I am in love with my partner Kat, and we’ve been together for over three years. We live in different cities and we date other people sometimes. Kat has a girlfriend named Sophie, a wonderful writer who wrote a wonderful book about dating people other than the (wonderful) person she married. As part of promoting the book, Sophie submitted a column about falling for Kat to Modern Love, and that is how I ended up with a cameo in the New York Times.

Kat and I were actually in New Orleans for Sophie and Luke’s wedding when the American paper of record published details about my relationship that would be readily identifiable to anyone who knows either of us. The wedding was beautiful, and reading the column the morning after was surreal. I was simultaneously very elated and very worried that unforeseen consequences of the publication would come back to hurt me or the people I love.

Such consequences have not yet come to pass. No one has shunned or shamed or exposed me, and my fear has receded, leaving the elation behind. I’m the happiest I have been in any relationship and, despite my worries about the world’s future, I’m excited about our future. And if I was going to pop up in the Sunday NYT somehow, this is pretty much the best way I can imagine that turning out.

This isn’t even counting BAX, which would technically make this year’s begin in fucking February

There’s this thing called con season. It is mostly called that by people who make and sell things at conventions, which are warm-weather phenomena, beginning in March of each year and winding down in the autumn. I don’t currently sell things, but I find myself talking about it anyway, because con season has been the dictator of my travel plans for several years running.

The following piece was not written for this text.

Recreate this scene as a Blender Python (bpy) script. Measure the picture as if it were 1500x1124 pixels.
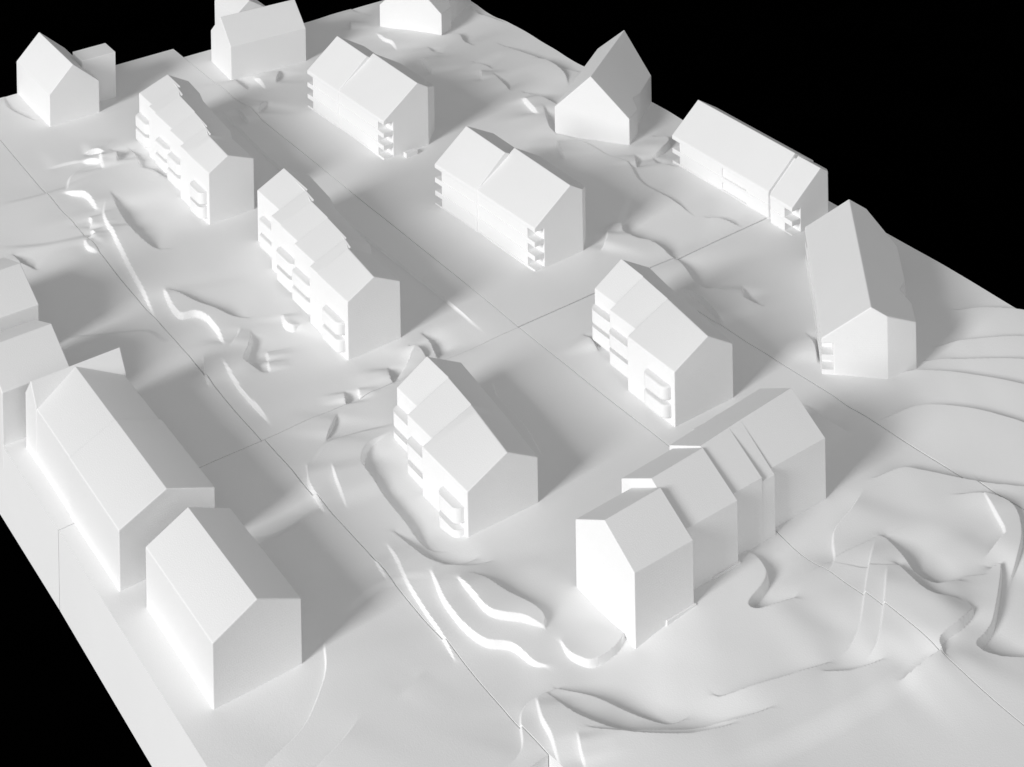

There’s Gamestorm twenty minutes north of me, in Vancouver, Washington, and then there’s a local house-sized gathering called Nemocon in May. June sometimes has a Fabricated Realities in Olympia and always (I hope) has Go Play Northwest in Seattle. This year, for the first time, I am flying to Indianapolis to go to the nerd-gathering granddaddy, Gen Con. (It’s hard to explain exactly why I’m going in much the same way that it is hard to explain why Indianapolis holds a convention named for Lake Geneva, Wisconsin.) And then there’s PAX in September, and Geek Girl Con the month after that, unless I go to Indiecade too–and then at last we rest. Until it starts again.

It’s kind of grueling. I’m going to have to cut back in 2014: I want to travel more outside the US, and save money, and this shit devours that budget. But what do I cut? The answer would be easier if “what” didn’t so easily swap out for “whom.”

There are a lot of variations on the con circuit: some people do tech conferences, some people do sci-fi cons, some people do cultural gatherings or music festivals or films and documentaries. All these gatherings have a rationale for getting lots of people together at a specific time and place, but over time, I suspect, the rationale becomes just that. I used to go to gaming conventions to play as many games as I could fit into a weekend. Now I play games at gaming conventions because that’s what my friends are doing.

Weddings, funerals and cons. You don’t get together just to do the thing, you get together because the thing you do is the way to concentrate as many of these far-flung people as you can. Many of the people I love are locative: available in a specific place at at specific time and then too quickly dispersed. Jackson and Avery and Joe and PH and Matthew and Chris and Elizabeth and John and Shannon and Paul and Tony and Daniel and Twyla and Andi and Ryan and Lily and Will and Lisa and everyone I’m forgetting and everyone I have yet to meet. We only get so many rounds of this, in the warm season of our lives, and it’s hard to think about missing any of them.